Der Ruf von Can breitete sich vor allem nach England aus, wo die Band bis heute neben Kraftwerk als einer der wichtigsten Einflüsse zahlreicher Indiebands gilt. Es gibt wohl keinen ernstzunehmenden Musiker in England, der Can nicht als Inspiration anführen würde.

Typisch für den einzigartigen Sound von Can sind die hypnotischen Rhythmen des Duos Liebezeit-Czukay und die ausgedehnten Improvisationen von Gitarrist Michael Karoli (der 2001 verstorben ist) sowie des Sängers Malcolm Mooney, der später durch den japanischen Straßenmusiker Damo Suzuki ersetzt wurde, bevor Mooney 1986 wieder zur Band zurück kehrte.

Auch Czukay stieß nach einigen Jahren Auszeit Mitte der 80er Jahre wieder zu Can und genoss in seinen späteren Lebensjahren die Aufmerksamkeit und den großen Respekt, den ihm die elektronische Musikszene für seine Pionierarbeit zollte. 

Seine Plattenfirma Grönland veröffentlichte nach seinem Tod 2017 einen Nachruf:

Holger Czukay (24. März 1938 – 5. September 2017)

Es ist schwierig, von einem Meisterwerk im Sinne eines Höhepunktes zu sprechen, wenn es um das Schaffen eines Meisters geht. Und Holger Czukay war ein Meister, jedes seiner Werke weiß davon zu erzählen. Der 1938 in Danzig geborene Schüler Stockhausens glänzte mit seinen Veröffentlichungen, fing bereits 1960 unter bürgerlichem Namen mit dem Holger Schüring-Quintett an, baute seit 1969 starke, kunstvolle Brücken zwischen Avantgarde und Pop – und gilt bis heute als eines der einflussreichsten internationalen Aushängeschilder klanglicher Innovation aus Deutschland. Nicht nur seine eigenen Veröffentlichungen beweisen dies, auch die unzähligen Platten, an denen er als Musiker oder Produzent beteiligt war, boten ein Maß an Originalität, Innovation und Humor, das nicht zuletzt durch den universellen Dilettanten, wie sich Czukay selbst gern nannte, entstand!

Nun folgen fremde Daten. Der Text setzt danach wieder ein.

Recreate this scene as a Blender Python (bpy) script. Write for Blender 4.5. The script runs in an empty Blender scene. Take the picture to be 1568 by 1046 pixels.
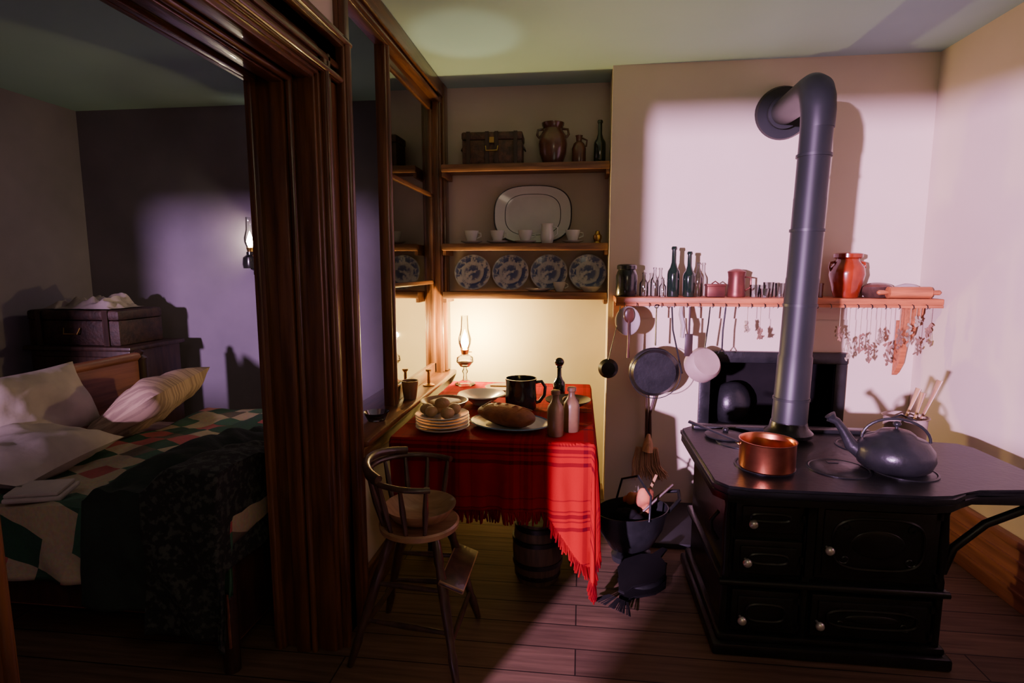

Czukays Facettenreichtum und sein spontaner, situativer Zugang, der ihm beispielsweise in seinen vielumjubelten Zusammenarbeiten mit Can-Kollege Jaki Liebezeit, Jah Wobble und The Edge (Full Circle 1982, Snake Charmer 1983) viel Bewunderung einbrachte, zeigte den sympathischen Musiker als Dreh- und Angelpunkt einiger der wegweisendsten Schallplatten der Musikgeschichte des späten 20. Jahrhunderts – und dies nicht nur in Deutschland. Eurythmics, Brian Eno, Conny Plank, Phew, David Sylvian, S.Y.P.H. – die Liste der Kollaborationen ist lang, noch länger wäre die Aufzählung derer, die er mit seiner Kunst inspirierte. 

–Hendrik Otremba

Der ehemalige MTV-Moderator Steve Blame erinnert sich an seine Begegnungen mit Czukay und seine Frau U-She Ende der 90er Jahre, als er von London nach Köln zog: 

„Goodbye Holger and U-She. Thank you for the kindness and extremely unconventional evenings when I first arrived in Cologne. Holger was always creating his music and film projects. A fascinating man whom I think I met at such a confused time of my life that I wasn’t able to appreciate the experience until much later. They were also absolutely dedicated to each other which was beautiful to see.“

Im Januar 2017 war Schlagzeuger Jaki Liebezeit plötzlich und unerwartet an einer Lungenentzündung gestorben. Bis zuletzt war Liebezeit als Trommler aktiv in zahlreichen Projekten.